Épica, precisamente, é desde sempre a música de Brotzmann. O seu catártico “Machine Gun” surgiu em pleno período de guerrilha urbana na Europa, com especial incidência na Alemanha (Baader-Meinhof) e em Itália (Brigadas Vermelhas). “Fuck the Boere” é um violento libelo contra o sistema de apartheid na África do Sul. “Nipples” e “Balls” representam uma provocadora afirmação da sexualidade. “The Nearer the Bone, the Sweeter the Meet” lembra a condição animal dos seres humanos. Radical, agressiva, por vezes até virulenta, foi esta música que levou à definição do free jazz europeu, e em especial do germânico, como “estética do grito”. Uma forma de protesto sem palavras, expressão de raiva e inconformismo, mas capaz também de alguma ternura e até de lirismo.
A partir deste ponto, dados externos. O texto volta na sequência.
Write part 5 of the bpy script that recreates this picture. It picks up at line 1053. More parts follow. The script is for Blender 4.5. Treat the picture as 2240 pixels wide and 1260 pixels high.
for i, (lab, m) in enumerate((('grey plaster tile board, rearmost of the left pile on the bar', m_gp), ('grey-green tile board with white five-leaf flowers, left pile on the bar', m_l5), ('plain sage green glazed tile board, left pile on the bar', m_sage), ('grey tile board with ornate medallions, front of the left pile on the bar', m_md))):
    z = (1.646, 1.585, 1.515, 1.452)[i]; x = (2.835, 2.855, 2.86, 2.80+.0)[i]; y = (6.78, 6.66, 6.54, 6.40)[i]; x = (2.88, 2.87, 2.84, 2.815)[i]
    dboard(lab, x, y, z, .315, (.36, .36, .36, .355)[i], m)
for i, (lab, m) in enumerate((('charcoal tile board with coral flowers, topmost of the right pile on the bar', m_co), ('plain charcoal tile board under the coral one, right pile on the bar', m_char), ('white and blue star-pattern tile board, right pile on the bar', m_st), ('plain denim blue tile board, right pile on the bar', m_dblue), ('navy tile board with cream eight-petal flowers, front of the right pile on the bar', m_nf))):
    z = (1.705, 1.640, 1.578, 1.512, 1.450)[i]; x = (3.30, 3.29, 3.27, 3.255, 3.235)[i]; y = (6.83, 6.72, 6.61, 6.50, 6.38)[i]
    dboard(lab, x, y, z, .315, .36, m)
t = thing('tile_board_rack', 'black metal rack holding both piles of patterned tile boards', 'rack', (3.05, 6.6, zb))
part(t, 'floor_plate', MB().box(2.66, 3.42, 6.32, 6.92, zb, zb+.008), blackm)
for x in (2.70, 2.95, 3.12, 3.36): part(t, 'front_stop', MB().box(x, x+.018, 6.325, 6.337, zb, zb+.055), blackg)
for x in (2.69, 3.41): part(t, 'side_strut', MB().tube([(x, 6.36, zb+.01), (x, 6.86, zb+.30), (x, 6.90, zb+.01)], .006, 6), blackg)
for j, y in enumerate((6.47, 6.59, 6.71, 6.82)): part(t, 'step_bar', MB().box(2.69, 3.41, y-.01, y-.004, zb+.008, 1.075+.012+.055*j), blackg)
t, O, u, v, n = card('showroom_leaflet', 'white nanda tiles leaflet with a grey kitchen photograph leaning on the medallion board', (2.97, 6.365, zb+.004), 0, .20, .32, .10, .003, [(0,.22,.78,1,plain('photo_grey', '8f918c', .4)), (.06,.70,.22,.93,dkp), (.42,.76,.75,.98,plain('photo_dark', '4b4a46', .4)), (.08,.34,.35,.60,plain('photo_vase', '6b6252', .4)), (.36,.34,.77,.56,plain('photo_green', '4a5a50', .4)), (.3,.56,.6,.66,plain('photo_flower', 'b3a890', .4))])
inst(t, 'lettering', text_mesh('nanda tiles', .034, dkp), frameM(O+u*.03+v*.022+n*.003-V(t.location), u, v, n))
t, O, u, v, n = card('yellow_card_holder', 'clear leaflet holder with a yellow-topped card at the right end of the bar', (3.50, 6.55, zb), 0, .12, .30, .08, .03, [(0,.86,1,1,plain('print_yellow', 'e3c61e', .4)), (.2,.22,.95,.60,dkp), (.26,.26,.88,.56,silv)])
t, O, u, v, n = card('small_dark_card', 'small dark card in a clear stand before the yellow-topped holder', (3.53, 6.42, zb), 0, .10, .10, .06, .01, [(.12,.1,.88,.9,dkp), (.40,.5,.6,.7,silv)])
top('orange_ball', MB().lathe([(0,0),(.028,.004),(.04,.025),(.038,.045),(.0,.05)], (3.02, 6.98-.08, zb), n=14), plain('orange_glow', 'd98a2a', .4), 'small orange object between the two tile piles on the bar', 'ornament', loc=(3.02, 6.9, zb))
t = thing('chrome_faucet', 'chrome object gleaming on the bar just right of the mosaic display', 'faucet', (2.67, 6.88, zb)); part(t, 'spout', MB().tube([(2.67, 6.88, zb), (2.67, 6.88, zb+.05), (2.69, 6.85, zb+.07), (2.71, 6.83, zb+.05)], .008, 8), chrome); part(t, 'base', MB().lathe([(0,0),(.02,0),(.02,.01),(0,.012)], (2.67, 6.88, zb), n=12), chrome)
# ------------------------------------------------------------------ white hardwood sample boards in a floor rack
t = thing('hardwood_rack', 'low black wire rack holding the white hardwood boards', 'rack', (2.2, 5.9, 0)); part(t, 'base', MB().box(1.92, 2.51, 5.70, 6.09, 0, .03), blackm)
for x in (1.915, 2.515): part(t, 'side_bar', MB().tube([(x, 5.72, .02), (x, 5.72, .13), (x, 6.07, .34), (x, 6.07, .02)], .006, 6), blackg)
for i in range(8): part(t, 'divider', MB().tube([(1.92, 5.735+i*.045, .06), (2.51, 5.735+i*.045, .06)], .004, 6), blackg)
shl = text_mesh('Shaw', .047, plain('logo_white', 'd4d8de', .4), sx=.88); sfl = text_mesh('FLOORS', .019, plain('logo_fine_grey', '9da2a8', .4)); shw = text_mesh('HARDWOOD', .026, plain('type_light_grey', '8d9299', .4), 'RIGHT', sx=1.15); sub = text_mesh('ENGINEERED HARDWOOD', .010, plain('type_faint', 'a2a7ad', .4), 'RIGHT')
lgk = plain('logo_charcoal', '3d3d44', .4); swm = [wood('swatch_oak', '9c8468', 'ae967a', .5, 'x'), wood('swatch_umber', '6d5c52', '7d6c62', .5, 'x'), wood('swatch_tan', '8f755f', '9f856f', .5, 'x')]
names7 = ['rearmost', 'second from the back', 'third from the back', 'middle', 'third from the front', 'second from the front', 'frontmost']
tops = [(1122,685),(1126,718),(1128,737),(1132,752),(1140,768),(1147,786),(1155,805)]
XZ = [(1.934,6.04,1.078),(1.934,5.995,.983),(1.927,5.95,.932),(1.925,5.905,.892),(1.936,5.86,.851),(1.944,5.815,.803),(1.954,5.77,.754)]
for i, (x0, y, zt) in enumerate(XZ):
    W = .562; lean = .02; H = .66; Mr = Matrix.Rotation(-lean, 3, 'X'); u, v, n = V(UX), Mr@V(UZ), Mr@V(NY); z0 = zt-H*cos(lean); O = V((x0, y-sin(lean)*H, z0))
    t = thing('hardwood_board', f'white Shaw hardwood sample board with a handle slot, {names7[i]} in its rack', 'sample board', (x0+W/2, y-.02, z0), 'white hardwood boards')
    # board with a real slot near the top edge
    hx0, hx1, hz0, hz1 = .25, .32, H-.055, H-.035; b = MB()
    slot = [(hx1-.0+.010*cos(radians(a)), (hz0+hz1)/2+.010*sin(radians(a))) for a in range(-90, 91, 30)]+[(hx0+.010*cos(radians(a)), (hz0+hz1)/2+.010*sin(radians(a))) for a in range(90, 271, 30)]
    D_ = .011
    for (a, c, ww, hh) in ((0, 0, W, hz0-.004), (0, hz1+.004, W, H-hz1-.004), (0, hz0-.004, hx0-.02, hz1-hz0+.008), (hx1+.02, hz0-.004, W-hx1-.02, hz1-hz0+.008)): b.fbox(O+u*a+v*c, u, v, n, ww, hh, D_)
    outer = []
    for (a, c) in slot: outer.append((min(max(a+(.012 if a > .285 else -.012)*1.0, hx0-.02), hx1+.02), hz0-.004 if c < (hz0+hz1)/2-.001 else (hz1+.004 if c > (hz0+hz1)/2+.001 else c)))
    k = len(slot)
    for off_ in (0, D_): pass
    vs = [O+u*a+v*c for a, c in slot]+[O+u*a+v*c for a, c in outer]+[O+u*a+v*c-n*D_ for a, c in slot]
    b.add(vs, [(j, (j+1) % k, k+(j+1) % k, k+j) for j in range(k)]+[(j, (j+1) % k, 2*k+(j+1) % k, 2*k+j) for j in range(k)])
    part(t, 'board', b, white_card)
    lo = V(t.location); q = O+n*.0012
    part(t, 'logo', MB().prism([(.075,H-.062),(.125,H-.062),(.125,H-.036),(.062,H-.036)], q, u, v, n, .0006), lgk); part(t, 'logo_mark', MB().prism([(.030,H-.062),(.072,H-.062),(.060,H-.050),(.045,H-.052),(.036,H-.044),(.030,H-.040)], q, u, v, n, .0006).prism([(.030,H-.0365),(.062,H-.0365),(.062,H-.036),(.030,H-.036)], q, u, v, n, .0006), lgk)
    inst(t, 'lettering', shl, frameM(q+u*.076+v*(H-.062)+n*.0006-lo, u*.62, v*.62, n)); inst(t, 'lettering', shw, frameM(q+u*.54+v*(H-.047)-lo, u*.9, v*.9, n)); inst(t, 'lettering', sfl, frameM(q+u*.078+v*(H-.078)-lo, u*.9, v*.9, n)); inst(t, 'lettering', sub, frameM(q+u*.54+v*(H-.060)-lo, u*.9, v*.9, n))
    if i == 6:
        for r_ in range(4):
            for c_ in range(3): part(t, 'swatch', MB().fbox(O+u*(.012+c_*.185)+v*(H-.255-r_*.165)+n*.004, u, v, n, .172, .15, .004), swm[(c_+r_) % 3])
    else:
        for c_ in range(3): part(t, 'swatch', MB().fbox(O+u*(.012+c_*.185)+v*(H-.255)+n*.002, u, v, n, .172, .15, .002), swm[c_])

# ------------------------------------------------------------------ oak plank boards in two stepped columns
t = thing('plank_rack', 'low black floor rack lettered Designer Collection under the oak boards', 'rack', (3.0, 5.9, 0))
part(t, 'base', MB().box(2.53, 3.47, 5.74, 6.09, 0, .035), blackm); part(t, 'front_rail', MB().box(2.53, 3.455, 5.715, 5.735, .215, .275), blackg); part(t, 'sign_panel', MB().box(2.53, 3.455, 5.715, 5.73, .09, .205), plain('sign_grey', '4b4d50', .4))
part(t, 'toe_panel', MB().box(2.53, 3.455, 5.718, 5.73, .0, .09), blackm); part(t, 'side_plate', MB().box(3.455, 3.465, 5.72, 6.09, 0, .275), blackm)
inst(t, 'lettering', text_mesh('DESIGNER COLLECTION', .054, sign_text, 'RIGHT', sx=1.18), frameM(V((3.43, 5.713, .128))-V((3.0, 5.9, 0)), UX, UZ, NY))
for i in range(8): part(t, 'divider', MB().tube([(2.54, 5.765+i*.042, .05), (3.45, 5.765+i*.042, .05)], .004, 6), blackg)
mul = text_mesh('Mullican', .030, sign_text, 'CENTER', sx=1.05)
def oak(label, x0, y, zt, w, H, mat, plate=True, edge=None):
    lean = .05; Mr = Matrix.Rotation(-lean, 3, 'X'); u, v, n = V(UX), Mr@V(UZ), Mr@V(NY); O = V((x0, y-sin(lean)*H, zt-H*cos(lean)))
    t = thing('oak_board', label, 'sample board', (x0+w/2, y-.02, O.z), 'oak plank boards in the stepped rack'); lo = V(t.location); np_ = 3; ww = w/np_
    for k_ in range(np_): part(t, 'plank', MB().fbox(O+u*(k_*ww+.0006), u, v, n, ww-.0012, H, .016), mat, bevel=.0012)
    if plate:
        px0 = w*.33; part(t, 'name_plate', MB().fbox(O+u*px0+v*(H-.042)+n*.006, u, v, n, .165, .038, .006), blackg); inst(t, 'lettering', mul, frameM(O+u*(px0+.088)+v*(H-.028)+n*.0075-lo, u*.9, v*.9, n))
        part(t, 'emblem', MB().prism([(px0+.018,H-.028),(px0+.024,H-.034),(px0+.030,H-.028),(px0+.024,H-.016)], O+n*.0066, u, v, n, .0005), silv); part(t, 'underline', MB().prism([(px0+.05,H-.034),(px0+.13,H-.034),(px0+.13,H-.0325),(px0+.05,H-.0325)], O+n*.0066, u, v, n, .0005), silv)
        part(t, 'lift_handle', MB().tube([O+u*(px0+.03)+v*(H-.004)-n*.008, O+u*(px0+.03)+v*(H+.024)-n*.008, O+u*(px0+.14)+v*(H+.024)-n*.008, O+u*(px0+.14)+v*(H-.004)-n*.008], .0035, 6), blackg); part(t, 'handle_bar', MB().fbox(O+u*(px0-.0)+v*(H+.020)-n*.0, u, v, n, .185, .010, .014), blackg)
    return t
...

Se a matriz deste quarteto é europeia e remonta aos anos 1960 e 70, foi com músicos americanos que Peter Brotzmann o constituiu, em resultado (um de muitos) da sua aceitação na cena “hard” de Chicago desde a década de 1990. A participação de Joe McPhee tem, neste contexto, uma enorme relevância simbólica, dado o seu envolvimento no free jazz original e na luta dos negros pelos direitos civis. Bastante mais jovens do que os homens dos sopros são Kent Kessler e Michael Zerang, este proveniente de uma família de origem iraquiana que viveu mal o período de governação de George W. Bush: ambos ritmistas possantes, têm a característica de saber saltar para fora da pulsação sem que tal signifique a entrega a rendilhados sonoros. Nesse aspecto, são muito diferentes de grande parte dos improvisadores do Velho Continente. É como se o jazz, depois de se ter deslocado dos Estados Unidos para a Europa, tivesse voltado ao ponto de partida.